Les stars étrangères condamnées au départ ?

Avec l’envolée actuelle du rouble, l’addition est d’ores et déjà corsée pour les clubs russes possédant de nombreux joueurs étrangers au sein de leurs effectifs. Entre janvier 2014 et le 16 décembre, le salaire de Hulk s’est apprécié de près de 61%. Alors que certains clubs comme Rostov ou Perm ont déjà des problèmes pour payer leurs joueurs, il sera alors très difficile pour ces formations de conserver leurs joueurs étrangers avec un salaire subissant une forte poussée inflationniste et venant plomber un peu plus leurs finances. Ainsi, un exode massif de joueurs pourrait intervenir au cours du prochain mercato hivernal. Et cette fuite des talents pourrait également toucher les grands clubs : Gazprom pourra difficilement supporter une charge salariale estimée à 23,9 M€ – selon sports.ru – pour seulement 5 joueurs de l’effectif du Zenit (Hulk, Garay, Witsel, Javi Garcia et Danny).  A cause de leurs arriérés de paiement, Perm, Rostov et le Torpedo peuvent être déclarés en cessation de paiement.

Salaire Hulk
Le site internet sports.ru publiait ainsi, cette infographie, montrant l’évolution du coût du salaire de Hulk pour le Zénith.

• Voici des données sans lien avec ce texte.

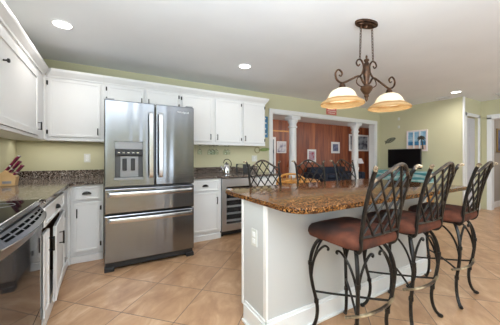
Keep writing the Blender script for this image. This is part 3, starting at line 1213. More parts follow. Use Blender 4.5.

Le manque de liquidités des clubs russes devrait également provoquer un changement de préparation durant la trêve hivernale. Habitués à s’envoler vers des contrées plus chaudes comme la Turquie ou Chypre à cette période, 4 clubs ont déjà annoncé leur intention de rester en Russie. Arsenal Tula et l’Amkar Perm vont partir à Kislovodsk, alors que d’autres équipes ont prévu d’installer leur camp en Crimée ou à Abrau-Dyurso. Enfin, la fédération a demandé aux équipes nationales de jeunes de rester à Moscou.

Les clubs n’ont pas tardé à réagir au travers d’un « memorandum » signé le 24 décembre par le syndicat des présidents de clubs et invitant les joueurs étrangers à amender leurs contrats avec un taux change fixe qui serait de 1 dollar américain pour 45 roubles et de 1 euro pour 55 roubles. Le manque à gagner pourrait être important pour certains joueurs, certains agents ont d’ores et déjà exprimé leurs craintes sur un tel accord, remettant en question son application.

Le memorandum
Le memorandum
Le memorandum
Le memorandum

Clairement, la crise financière traversée par la Russie met en lumière la dépendance économique des clubs du championnat envers leurs actionnaires proches du Kremlin. Avec l’accueil de la Coupe du Monde en 2018 et de nouvelles réformes au sein du championnat dont la limitation du nombre de joueurs étrangers, le championnat russe espère rapidement trouver un nouveau modèle de financement lui permettant de conserver son rang européen.